What the hell? What weak binary thinking is this? Of course it isn't. To use one of my favorite examples, look at a game like Desperados. It gives you very convenient tools for killing people (e.g. Cooper's knife), but also tons of different tools to knock enemies out that
play differently in interesting ways. There was even a level that required total non-lethality in order to train you in those tools. But usually you had your choice, and usually it was significantly less convenient to be nonlethal. At the very least, when you knocked a guy out you had to have a certain character come tie them up (or they'd wake up later and bite you in the ass), making every operation take at least one extra action.

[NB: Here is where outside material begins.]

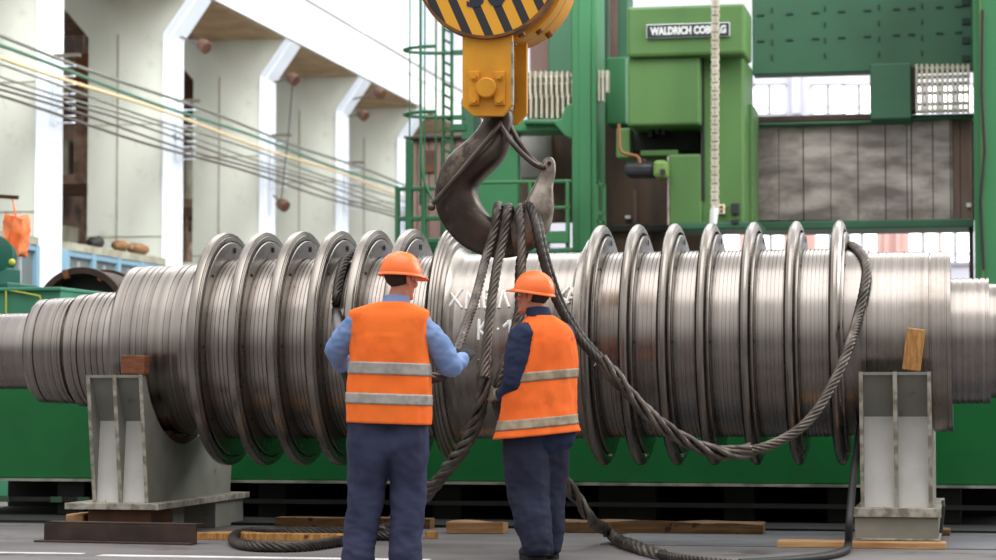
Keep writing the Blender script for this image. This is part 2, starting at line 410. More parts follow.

But if you wanted to go to the extra effort, you could play nonlethally most of the time. Anybody remember that one level where you're trapped in the middle of a town with a thousand soldiers searching for you? Finished it without killing a single person. (Hey, they were just doing their jobs.) It was a pain in the ass, but super rewarding.
Unless you're claiming something stupid like "the path of least resistance = mandatory". That not being true is my whole point. If you slaughtered everyone in Dishonored just because it was easier, you're proving it. To be an actual good person, it has to cost you something. Loading blue bullets instead of red bullets, or punching instead of stabbing (DX:HR) only means you didn't make a deliberate choice to be evil. That's not the same as being good. It just makes you "whatever".
I haven't been watching dev too closely, but if
Jaedar is right, then sadly the devs are going the
other way -
materially rewarding you for being good instead of making it harder on you. Getting double xp for being nonlethal is a huge incentive. The only reason to be lethal at that point is that you are willing to
pay to be an asshole. This is head-shakingly backwards design in terms of moral choices.